Susan Rice: No regrets on Benghazi description
National Security Advisor Susan Rice said Sunday that she doesn't regret blaming the September 2012 attack a U.S. facility in Benghazi, Libya, on a spontaneous protest against an anti-Islamic video when she first spoke publicly about the attack.
That description has since been undermined by evidence that
the incident was not spontaneous, but the result of a concerted terrorist
effort.
"The information I provided, which I explained to you, was what we had at the moment. It could change. I commented that this was based on what we knew on that morning, was provided to me and my colleagues, and indeed, to Congress, by the intelligence community," she said on NBC's "Meet the Press." "And that information turned out, in some respects, not to be 100 percent correct. But the notion that somehow I or anybody else in the administration misled the American people is patently false. And I think that that's been amply demonstrated."
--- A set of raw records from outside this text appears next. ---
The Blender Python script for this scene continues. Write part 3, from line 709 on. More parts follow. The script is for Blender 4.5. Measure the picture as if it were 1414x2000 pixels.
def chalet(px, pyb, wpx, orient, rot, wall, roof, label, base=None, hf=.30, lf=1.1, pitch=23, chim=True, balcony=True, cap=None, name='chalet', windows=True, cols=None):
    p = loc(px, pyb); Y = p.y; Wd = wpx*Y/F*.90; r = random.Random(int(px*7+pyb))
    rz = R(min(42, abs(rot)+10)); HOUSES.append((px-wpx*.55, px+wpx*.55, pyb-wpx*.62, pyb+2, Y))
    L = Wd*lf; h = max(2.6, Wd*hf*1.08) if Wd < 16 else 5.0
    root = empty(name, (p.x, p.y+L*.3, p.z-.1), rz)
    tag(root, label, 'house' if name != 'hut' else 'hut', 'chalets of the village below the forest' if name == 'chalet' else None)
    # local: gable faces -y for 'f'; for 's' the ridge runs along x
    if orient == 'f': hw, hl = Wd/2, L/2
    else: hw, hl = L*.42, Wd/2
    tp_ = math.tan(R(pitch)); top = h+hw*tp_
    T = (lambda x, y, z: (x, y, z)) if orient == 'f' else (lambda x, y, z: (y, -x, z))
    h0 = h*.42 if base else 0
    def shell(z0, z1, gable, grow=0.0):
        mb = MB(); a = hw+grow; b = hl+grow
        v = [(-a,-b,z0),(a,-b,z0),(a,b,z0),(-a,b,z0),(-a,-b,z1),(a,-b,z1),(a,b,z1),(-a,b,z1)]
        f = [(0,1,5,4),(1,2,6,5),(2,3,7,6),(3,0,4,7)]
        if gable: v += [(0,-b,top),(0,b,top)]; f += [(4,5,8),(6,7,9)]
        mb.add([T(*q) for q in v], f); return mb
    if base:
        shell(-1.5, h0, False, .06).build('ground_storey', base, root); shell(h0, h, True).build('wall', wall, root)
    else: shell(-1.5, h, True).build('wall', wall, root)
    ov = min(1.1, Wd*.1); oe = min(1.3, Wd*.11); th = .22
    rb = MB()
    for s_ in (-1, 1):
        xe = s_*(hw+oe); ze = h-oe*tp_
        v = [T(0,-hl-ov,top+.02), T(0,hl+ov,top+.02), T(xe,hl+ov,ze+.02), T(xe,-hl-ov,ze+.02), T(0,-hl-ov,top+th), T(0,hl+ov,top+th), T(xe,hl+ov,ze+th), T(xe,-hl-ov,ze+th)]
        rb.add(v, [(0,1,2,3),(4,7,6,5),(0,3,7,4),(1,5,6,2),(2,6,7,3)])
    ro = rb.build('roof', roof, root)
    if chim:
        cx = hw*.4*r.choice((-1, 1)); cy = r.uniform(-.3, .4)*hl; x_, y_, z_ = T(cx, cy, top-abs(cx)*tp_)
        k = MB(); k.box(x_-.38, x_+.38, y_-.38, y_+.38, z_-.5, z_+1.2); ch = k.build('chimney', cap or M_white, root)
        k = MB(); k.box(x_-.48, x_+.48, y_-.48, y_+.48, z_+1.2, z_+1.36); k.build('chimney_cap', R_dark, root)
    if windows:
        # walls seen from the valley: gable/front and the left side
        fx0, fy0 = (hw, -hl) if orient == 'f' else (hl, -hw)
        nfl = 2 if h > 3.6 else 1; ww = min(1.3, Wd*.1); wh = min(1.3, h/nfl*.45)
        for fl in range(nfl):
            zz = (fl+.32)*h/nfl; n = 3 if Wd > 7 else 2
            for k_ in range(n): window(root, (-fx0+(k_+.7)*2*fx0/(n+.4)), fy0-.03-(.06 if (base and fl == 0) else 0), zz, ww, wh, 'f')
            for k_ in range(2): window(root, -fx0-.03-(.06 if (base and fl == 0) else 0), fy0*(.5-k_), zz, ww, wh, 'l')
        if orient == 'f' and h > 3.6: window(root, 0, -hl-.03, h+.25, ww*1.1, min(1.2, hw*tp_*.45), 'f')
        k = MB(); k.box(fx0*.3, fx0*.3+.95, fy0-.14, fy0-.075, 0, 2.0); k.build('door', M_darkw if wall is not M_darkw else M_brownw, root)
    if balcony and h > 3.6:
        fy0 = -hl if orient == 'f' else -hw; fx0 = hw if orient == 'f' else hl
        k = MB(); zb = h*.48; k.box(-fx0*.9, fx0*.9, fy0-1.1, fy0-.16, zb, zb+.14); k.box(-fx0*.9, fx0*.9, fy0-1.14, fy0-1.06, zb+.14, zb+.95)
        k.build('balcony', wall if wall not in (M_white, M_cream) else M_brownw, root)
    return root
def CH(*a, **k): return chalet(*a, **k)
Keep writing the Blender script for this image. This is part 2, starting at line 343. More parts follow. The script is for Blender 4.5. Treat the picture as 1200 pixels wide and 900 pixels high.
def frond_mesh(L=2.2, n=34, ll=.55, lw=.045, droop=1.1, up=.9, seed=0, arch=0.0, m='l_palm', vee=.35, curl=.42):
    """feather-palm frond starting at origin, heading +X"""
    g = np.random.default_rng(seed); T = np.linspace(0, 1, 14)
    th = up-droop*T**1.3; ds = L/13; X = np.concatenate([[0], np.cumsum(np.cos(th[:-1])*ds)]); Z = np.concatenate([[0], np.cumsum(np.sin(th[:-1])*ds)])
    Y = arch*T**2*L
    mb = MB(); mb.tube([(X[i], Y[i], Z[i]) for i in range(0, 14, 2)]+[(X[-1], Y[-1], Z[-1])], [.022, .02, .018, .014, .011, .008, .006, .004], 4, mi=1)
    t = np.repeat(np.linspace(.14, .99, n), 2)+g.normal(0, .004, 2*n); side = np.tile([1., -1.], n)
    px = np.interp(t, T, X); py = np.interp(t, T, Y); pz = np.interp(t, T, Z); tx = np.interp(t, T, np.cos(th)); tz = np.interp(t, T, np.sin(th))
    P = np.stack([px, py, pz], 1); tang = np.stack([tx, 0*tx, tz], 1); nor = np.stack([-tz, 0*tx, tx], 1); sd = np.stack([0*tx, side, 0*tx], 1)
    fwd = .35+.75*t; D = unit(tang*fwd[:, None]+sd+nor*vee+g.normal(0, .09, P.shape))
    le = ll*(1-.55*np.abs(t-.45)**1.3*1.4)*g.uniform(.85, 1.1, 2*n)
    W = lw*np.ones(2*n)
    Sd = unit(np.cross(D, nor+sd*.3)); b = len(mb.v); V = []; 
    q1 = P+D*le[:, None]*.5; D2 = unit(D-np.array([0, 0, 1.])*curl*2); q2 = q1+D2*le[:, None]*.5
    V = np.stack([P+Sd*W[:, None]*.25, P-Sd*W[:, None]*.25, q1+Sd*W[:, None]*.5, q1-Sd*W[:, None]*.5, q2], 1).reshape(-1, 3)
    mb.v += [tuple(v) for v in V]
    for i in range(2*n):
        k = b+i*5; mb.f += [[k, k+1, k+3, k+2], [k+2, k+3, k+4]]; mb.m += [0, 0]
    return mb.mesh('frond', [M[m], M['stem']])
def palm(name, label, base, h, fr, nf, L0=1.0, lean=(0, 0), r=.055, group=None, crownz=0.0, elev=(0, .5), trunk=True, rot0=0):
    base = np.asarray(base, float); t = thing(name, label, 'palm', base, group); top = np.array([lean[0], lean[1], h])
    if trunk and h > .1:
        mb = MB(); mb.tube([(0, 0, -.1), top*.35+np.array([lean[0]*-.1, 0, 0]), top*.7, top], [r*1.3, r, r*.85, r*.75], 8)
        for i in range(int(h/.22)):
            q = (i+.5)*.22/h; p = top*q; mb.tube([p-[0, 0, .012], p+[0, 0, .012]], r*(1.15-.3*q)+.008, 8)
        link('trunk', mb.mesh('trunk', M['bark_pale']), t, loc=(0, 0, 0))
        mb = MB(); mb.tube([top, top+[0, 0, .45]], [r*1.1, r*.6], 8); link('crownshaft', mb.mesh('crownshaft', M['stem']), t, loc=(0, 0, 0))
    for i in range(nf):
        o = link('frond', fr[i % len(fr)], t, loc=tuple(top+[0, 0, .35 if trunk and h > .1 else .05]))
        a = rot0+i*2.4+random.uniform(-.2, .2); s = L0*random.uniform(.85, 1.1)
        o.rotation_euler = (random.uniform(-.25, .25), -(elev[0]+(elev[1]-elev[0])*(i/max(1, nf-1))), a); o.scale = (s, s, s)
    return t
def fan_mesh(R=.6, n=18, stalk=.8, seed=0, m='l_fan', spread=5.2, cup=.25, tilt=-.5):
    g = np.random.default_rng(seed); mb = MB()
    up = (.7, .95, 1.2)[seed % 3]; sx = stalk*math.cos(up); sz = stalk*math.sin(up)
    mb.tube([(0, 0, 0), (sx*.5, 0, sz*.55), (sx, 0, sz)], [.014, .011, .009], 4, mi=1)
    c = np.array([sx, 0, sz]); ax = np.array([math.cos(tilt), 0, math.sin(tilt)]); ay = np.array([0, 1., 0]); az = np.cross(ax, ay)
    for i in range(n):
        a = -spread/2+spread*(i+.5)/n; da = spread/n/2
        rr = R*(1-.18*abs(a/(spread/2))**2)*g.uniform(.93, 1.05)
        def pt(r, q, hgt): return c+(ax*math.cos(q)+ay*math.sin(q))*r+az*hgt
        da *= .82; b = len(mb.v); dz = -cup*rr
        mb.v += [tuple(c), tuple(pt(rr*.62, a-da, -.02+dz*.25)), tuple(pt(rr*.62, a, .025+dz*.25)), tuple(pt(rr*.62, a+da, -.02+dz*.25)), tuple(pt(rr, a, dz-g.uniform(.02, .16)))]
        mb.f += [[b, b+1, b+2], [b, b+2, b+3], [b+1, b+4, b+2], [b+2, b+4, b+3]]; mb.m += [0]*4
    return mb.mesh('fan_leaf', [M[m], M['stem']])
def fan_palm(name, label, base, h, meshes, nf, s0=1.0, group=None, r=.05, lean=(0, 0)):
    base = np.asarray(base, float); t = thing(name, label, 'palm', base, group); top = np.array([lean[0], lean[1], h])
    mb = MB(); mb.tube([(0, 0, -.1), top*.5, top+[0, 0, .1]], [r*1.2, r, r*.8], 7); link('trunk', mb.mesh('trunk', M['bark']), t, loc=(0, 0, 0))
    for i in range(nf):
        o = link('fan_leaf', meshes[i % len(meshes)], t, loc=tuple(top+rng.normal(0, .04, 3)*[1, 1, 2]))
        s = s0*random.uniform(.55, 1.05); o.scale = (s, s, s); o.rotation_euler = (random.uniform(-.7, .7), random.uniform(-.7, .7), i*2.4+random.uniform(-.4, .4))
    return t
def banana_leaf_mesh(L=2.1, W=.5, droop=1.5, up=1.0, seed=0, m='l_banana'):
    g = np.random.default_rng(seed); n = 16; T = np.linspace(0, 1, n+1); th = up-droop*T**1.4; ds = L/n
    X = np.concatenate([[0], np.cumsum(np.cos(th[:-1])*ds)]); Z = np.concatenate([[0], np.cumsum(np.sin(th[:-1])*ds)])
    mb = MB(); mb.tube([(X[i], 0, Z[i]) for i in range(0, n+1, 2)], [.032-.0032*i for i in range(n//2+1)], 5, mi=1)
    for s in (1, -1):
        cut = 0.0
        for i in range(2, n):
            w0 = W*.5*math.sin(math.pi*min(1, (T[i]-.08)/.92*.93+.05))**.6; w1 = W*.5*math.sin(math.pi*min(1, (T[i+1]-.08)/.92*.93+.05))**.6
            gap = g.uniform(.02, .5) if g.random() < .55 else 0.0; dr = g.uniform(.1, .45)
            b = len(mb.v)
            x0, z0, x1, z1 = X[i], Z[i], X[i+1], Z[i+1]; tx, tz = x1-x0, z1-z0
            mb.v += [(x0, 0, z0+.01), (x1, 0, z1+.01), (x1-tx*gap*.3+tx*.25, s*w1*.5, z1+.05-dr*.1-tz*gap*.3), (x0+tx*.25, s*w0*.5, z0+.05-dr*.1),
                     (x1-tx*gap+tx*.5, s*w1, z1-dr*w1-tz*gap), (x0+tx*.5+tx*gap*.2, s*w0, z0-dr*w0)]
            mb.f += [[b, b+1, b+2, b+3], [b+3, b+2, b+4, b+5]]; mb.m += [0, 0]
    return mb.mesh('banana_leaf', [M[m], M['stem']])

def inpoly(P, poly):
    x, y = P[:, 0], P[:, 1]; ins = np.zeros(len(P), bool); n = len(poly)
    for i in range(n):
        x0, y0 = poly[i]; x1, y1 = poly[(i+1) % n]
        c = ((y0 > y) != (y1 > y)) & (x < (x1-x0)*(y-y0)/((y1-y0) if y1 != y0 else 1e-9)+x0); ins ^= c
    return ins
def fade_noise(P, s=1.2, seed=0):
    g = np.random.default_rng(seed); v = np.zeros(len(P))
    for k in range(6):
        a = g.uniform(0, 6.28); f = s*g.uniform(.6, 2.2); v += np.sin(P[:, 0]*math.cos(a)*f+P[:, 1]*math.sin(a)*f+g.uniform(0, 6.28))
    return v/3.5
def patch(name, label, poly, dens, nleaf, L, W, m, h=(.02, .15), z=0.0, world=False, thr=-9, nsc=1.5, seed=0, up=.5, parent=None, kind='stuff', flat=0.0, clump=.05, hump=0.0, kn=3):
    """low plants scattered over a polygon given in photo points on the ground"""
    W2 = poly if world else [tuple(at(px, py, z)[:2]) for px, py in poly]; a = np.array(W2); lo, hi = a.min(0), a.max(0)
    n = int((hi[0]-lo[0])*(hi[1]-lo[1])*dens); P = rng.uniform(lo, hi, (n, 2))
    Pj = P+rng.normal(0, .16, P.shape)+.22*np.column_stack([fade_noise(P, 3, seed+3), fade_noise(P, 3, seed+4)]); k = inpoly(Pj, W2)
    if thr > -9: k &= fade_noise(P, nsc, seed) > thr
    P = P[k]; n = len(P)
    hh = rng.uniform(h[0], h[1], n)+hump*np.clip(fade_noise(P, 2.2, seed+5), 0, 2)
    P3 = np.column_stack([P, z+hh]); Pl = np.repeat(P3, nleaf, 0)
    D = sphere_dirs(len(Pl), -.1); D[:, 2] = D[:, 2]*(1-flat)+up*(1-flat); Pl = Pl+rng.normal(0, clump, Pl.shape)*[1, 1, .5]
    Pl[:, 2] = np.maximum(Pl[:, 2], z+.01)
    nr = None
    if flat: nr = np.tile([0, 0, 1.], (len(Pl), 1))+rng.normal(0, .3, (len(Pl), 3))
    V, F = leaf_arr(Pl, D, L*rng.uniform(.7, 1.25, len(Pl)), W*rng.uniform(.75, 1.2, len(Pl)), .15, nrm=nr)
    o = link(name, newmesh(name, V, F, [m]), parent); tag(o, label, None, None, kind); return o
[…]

Asked about Rice's comments Sunday on CBS' "Face the Nation," Sen. John McCain, R-Ariz., one of the administration's most persistent critics on the issue, said they left him "almost speechless."
"She read talking points that we are now beginning to believe came from the White House, which were absolutely false," McCain explained. "We now know that the director, that the C.I.A. station chief on the ground sent a message immediately saying, 'Not spontaneous demonstration.' And of course, the information was totally misleading, totally false. And for Susan Rice to say such a thing, I think it's a little embarrassing, to tell you the truth."
In her appearance on NBC, Rice also said the U.S. is making headway on finding those responsible for the attack.
"The investigation is ongoing, and it has indeed made progress," she said. "But the point is we will get the perpetrators. And we will stay on it until this gets done."